Nabucco was Verdi's third opera: it's built on a grand canvas and brims with youthful energy and colour – all of these being attributes that Los Angeles loves in its self-image. So Thaddeus Strassberger's production plays perfectly to this audience: it's big, it's bold, it's colourful and it's opulent – as well as including improbably playful touches. This is Nabucco à la Ben Hur, down to the giant chariot on the curtain, and if the technology for the scenery comes from the 18th century – a receding series of trompe l'oeil painted backdrops – who's to argue when the results are at quite this level of eye candy?

Plácido Domingo (Nabucco) © Ken Howard | LA Opera
Plácido Domingo (Nabucco)
© Ken Howard | LA Opera

Mattie Ullrich's costumes and Strassberger's scenery designs were generically ancient world, without too much attention being paid to exactly which period apart from a passable imitation of the gold-on-blue figures on Babylon's Ishtar Gate. They were nothing short of sumptuous, and supplemented by being a kind of play-within-a-play frame: each overture was accompanied by Verdi-era ballroom dancers – with more hoops and crinoline than I've seen in many a moon – who then retired to a set of Italianate boxes at each side of the stage to watch the action.

Morris Robinson (Zaccaria) threatens Nancy Fabiola Herrera (Fenena) © Ken Howard | LA Opera
Morris Robinson (Zaccaria) threatens Nancy Fabiola Herrera (Fenena)
© Ken Howard | LA Opera

This scale of setting demands big voices, and in the first big aria, it certainly got that. Morris Robinson, singing Zaccaria, is a giant figure of a man, with an enormous, deep voice to match. And then, of course, we had the entrance of Abigaille in the shape of Liudmyla Monastyrska. While it's unfair to describe Monastyrska as a belter, since she does sing the softer interludes with good control of legato and pianissimi, she's at her most exciting when she throws out an arm of command and goes for it: a voice to make a man quake at her sheer power and authority – as well as admire the purity of tone and lack of harshness. Nancy Fabiola Herrera made the most of the lesser role of Fenena; Mario Chang was a pleasant Ismaele but I would have like to hear his voice open out into a something bit more rounded.

Liudmyla Monstyrska (Abigaille) © Ken Howard | LA Opera
Liudmyla Monstyrska (Abigaille)
© Ken Howard | LA Opera

Plácido Domingo is adored here: he is LA Opera's general director and audience members told me how opera of this calibre simply wouldn't exist without him. I'm guessing that he would have been given a rapturous reception regardless of how he sung, but the rapture was justified. In recent years, Domingo seems to invented a whole new genre of singing – a Verdi baritenor, if you like – in which a voice with all the qualities of a dramatic tenor occupies the baritone register. It doesn't sound like any Verdi baritone I've ever heard, but it does sound good – clear, lyrical and urgent. And Domingo remains a peerless singing actor, eloquently handling the difficult switch from young despot to broken man.

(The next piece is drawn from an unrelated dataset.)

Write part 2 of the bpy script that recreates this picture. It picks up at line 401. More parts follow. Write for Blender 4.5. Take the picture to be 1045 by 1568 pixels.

The orchestral performance started inauspiciously with the opening brass chords wobbling dreadfully. But the fears that raised were unfounded: James Conlon kept things moving with plenty of Italianate brio to match the brightness of the decor and the singing. The chorus also started slowly, with the Act I numbers subdued, but achieved full voice in time for the iconic “Va, pensiero sul ali dorate” in Act 4.

Plácido Domingo (Nabucco) © Ken Howard | LA Opera
Plácido Domingo (Nabucco)
© Ken Howard | LA Opera

I can't avoid mentioning a fair number of glitches, some of them comical. If you have a fluted column which is actually a trompe l'oeil drape, the effect of solidity is badly damaged when a chorus member brushes past the drape; it's also not good to be caught on the wrong side of a drop curtain from your soldier colleagues and have to scamper offstage. Monastyrska sang her aria “Anch'io dischiuso un giorno” and its ensuing cabaletta beautifully, but she failed to hit the closing high note in the middle. Domingo faded somewhat in Act 3, to return more strongly in the closing straight.

A small voice in my head was complaining that this was all a bit traditional and unsophisticated. But that small voice was wrong: the truth is that I enjoyed the evening's opera immensely, as a celebration of the sheer energy of the young Verdi. And the evening was capped in style, the curtain calls being interrupted by some horseplay on stage culminating in James Conlon conducting everyone in a singalong of “Va pensiero”, the Italian text put up on the surtitles. Anyone who gives me the chance to do that gets my vote.